BONTANG – Alarm darurat kembali berbunyi di Kota Bontang. Dalam enam bulan pertama 2025 saja, sudah 64 kasus kekerasan perempuan dan anak tercatat.
Data itu diungkap Dinas Pemberdayaan Perempuan, Perlindungan Anak, dan Keluarga Berencana (DP3AKB) Bontang. Dari total kasus, 16 menimpa perempuan. Sisanya, 48 kasus, dialami anak-anak.
Plt Kabid Pemenuhan Hak Anak dan Perlindungan Khusus Anak DP3AKB Bontang, Trully Tisna Milasari, mengungkap fakta mengejutkan. Mayoritas kekerasan terjadi di luar lingkungan sekolah. Artinya, ruang publik di Bontang belum sepenuhnya aman.
“Kita tidak bisa menutup mata. Kekerasan masih terjadi dan sering kali tidak disadari lingkungan sekitar. Ini alarm penting agar kita lebih peduli dan sigap melindungi,” ujarnya.
Trully menegaskan, pemerintah tidak mungkin bekerja sendirian. Perlu kesadaran kolektif masyarakat. Bentuknya bisa pelaporan kasus, dukungan bagi korban, hingga penyebaran edukasi pencegahan.
Ia menyebut, masih ada pandangan keliru yang menganggap kekerasan sebagai urusan pribadi.
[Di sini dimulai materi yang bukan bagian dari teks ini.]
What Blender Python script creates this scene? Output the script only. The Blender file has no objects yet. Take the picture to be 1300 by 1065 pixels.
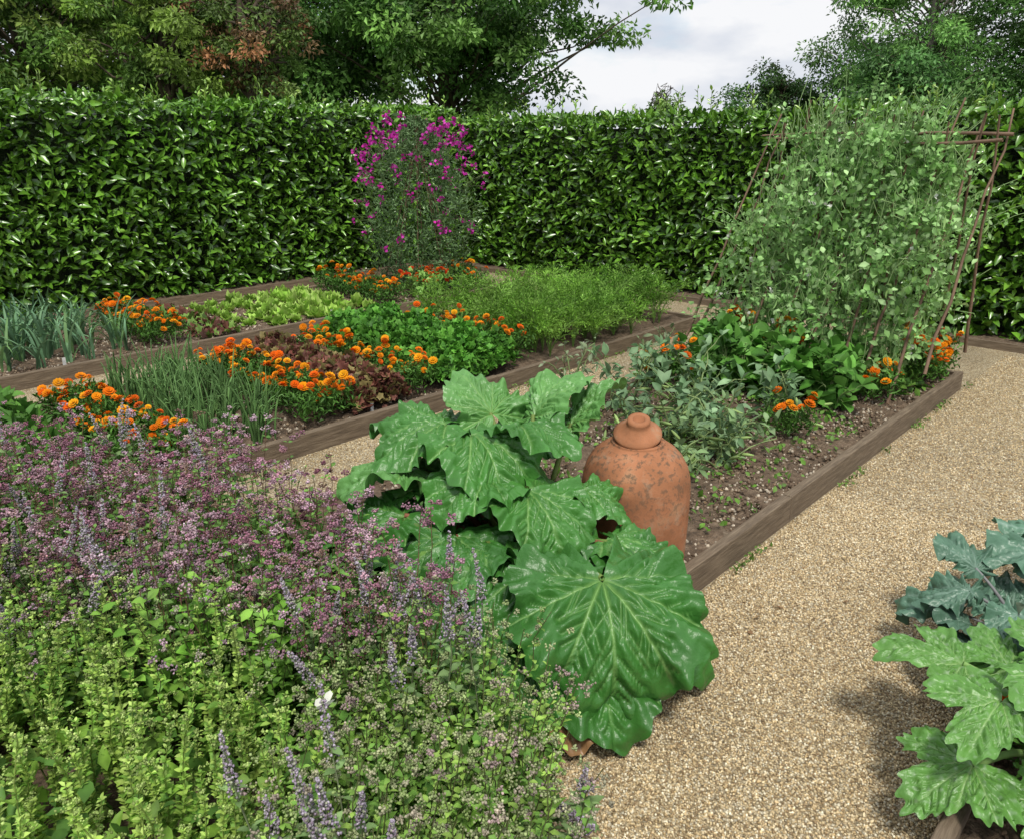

Padahal, itu pelanggaran hak asasi manusia.
“Edukasi publik adalah kunci untuk mengikis budaya permisif. Terutama jika pelaku berasal dari lingkar terdekat korban,” tambahnya.
DP3AKB kini menggencarkan program edukatif. Komunitas dan warga dilibatkan dalam kampanye anti kekerasan. Masyarakat juga diajak memanfaatkan kanal pelaporan yang sudah tersedia. Layanan ini ada di tingkat kelurahan dan sekolah.
“Pencegahan tidak cukup dari atas ke bawah. Perlu gotong royong sosial. Lingkungan yang peduli bisa menjadi pagar pertama bagi perempuan dan anak dari kekerasan,” tutup Trully.